*Instruction*.
Transcribe the listing that follows in full, omitting pictures.

*Supplied information*.
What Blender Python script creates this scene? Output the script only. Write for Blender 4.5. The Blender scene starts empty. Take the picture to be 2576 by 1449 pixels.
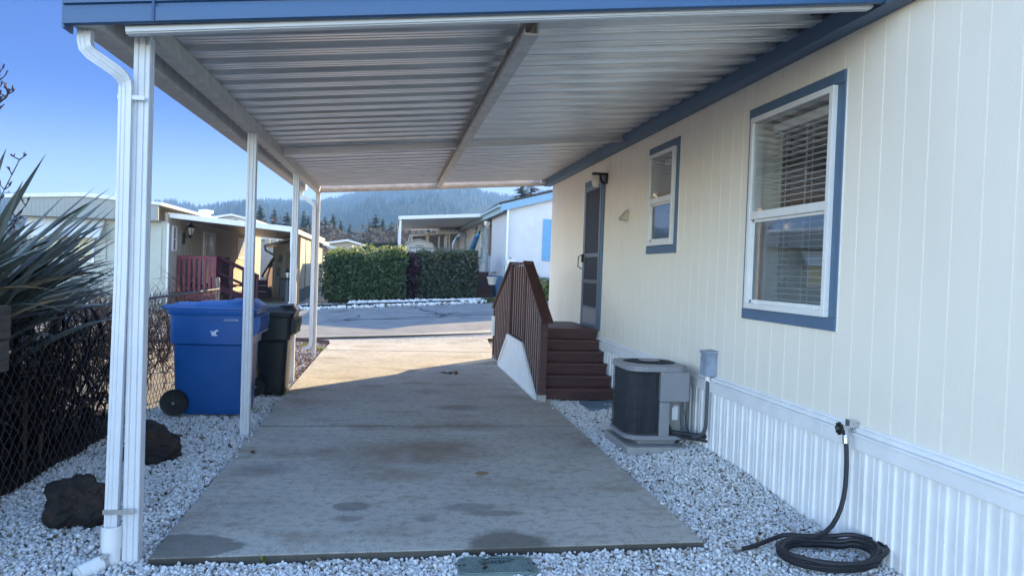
import bpy, bmesh, math, random
import numpy as np
from mathutils import Vector, Matrix, noise
random.seed(7); rng = np.random.default_rng(7)
R = math.radians
sc = bpy.context.scene
col = sc.collection

# ------------------------------------------------------------------ camera
EYE = Vector((0, 0, 1.55)); YAW, PITCH, ROLL = R(8.8015), R(1.2403), R(2.0331)
fw = Vector((math.sin(YAW)*math.cos(PITCH), math.cos(YAW)*math.cos(PITCH), -math.sin(PITCH)))
rt0 = Vector((math.cos(YAW), -math.sin(YAW), 0)); dn0 = fw.cross(rt0)
rt = rt0*math.cos(ROLL) - dn0*math.sin(ROLL); dn = dn0*math.cos(ROLL) + rt0*math.sin(ROLL)
cd = bpy.data.cameras.new('camera'); cam = bpy.data.objects.new('camera', cd); col.objects.link(cam)
m = Matrix.Identity(4)
for i, v in enumerate((rt, -dn, -fw)):
    for k in range(3): m[k][i] = v[k]
m.translation = EYE
cam.matrix_world = m
cd.sensor_width = 36; cd.lens = 36*1935/2576; cd.clip_start = .05; cd.clip_end = 9000
sc.camera = cam

# measured sight lines of the photograph turned into real places
def ray(u, v): return rt*(u-1288) + dn*(v-724.5) + fw*1935
def oy(u, v, y): d = ray(u, v); return EYE + d*(y/d.y)
def ox(u, v, x): d = ray(u, v); return EYE + d*(x/d.x)
def oz(u, v, z=0): d = ray(u, v); return EYE + d*((z-EYE.z)/d.z)
def sstep(a, b, x): t = min(1, max(0, (x-a)/(b-a))); return t*t*(3-2*t)
def g(x, y): return sstep(15.5, 18, y)*.05*min(12, max(-4, x+2.2)) + .02*max(0, min(y, 400)-17)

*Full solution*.
What Blender Python script creates this scene? Output the script only. Write for Blender 4.5. The Blender scene starts empty. Take the picture to be 2576 by 1449 pixels.
import bpy, bmesh, math, random
import numpy as np
from mathutils import Vector, Matrix, noise
random.seed(7); rng = np.random.default_rng(7)
R = math.radians
sc = bpy.context.scene
col = sc.collection

# ------------------------------------------------------------------ camera
EYE = Vector((0, 0, 1.55)); YAW, PITCH, ROLL = R(8.8015), R(1.2403), R(2.0331)
fw = Vector((math.sin(YAW)*math.cos(PITCH), math.cos(YAW)*math.cos(PITCH), -math.sin(PITCH)))
rt0 = Vector((math.cos(YAW), -math.sin(YAW), 0)); dn0 = fw.cross(rt0)
rt = rt0*math.cos(ROLL) - dn0*math.sin(ROLL); dn = dn0*math.cos(ROLL) + rt0*math.sin(ROLL)
cd = bpy.data.cameras.new('camera'); cam = bpy.data.objects.new('camera', cd); col.objects.link(cam)
m = Matrix.Identity(4)
for i, v in enumerate((rt, -dn, -fw)):
    for k in range(3): m[k][i] = v[k]
m.translation = EYE
cam.matrix_world = m
cd.sensor_width = 36; cd.lens = 36*1935/2576; cd.clip_start = .05; cd.clip_end = 9000
sc.camera = cam

# measured sight lines of the photograph turned into real places
def ray(u, v): return rt*(u-1288) + dn*(v-724.5) + fw*1935
def oy(u, v, y): d = ray(u, v); return EYE + d*(y/d.y)
def ox(u, v, x): d = ray(u, v); return EYE + d*(x/d.x)
def oz(u, v, z=0): d = ray(u, v); return EYE + d*((z-EYE.z)/d.z)
def sstep(a, b, x): t = min(1, max(0, (x-a)/(b-a))); return t*t*(3-2*t)
def g(x, y): return sstep(15.5, 18, y)*.05*min(12, max(-4, x+2.2)) + .02*max(0, min(y, 400)-17)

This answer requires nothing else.